The Afghan Air Force reported that its dozen or so A-29 aircraft now account for a third of the 15 airstrikes carried out by the Afghans each day (on average). The A-29 Super Tucano is a five ton single engine turbo-prop two-seat trainer/attack aircraft that is used by over a dozen nations. A-29s are armed with two internal 12.7mm (.50 caliber) machine-guns along with 1.5 tons of bombs and rockets. It can stay in the air for 6.5 hours at a time. It is rugged, easy to maintain and cheap. Eighteen A-29s will be in service with Afghanistan by the end of 2018 with an additional six arriving in 2019. The first A-29s entered service in Afghanistan during early 2016. These aircraft can use laser guided bombs as well as unguided ones in addition to Hellfire missiles.
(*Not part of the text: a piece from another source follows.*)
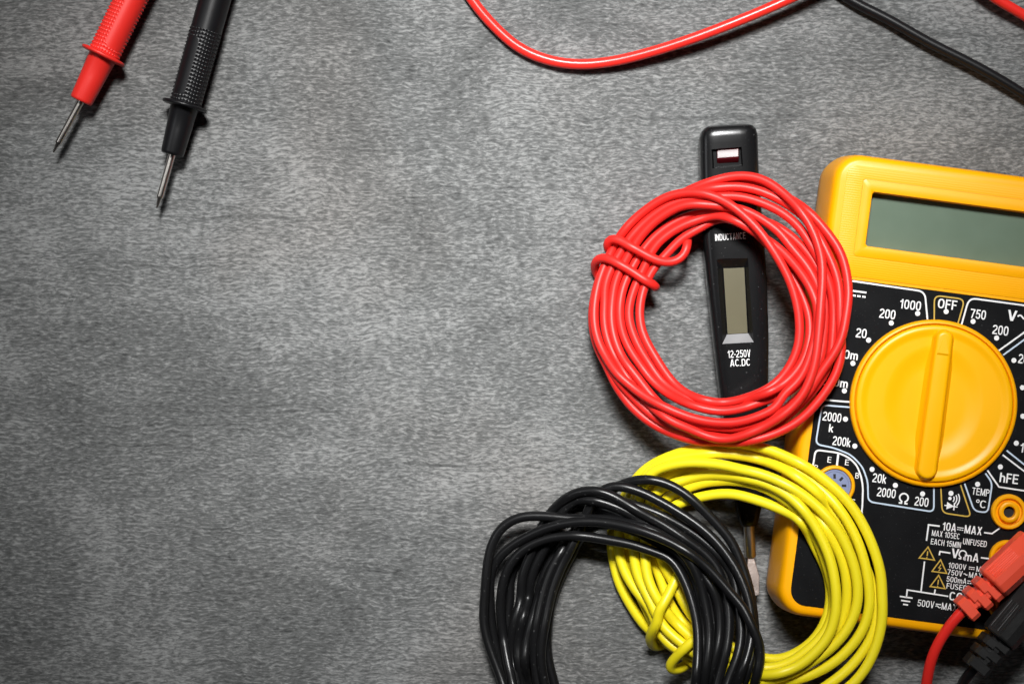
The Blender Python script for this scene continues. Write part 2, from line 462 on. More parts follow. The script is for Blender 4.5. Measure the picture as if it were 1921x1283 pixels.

Meanwhile, the Americans have greatly increased their number of airstrikes, which now average about fifteen a day. The Afghan Air Force airstrikes are often small-scale, like an armed helicopter firing machine-guns and unguided rockets at ground targets. The Americans can deliver larger bombs as well as laser guided missiles from UAVs. The Afghan Air Force air support has a greater morale impact because the Afghan forces on the ground are talking to Afghan pilots. That means a lot. The main thing is the Afghan security forces now have available about 30 airstrikes a day and that level of support has not been available since before the Americans left in 2014.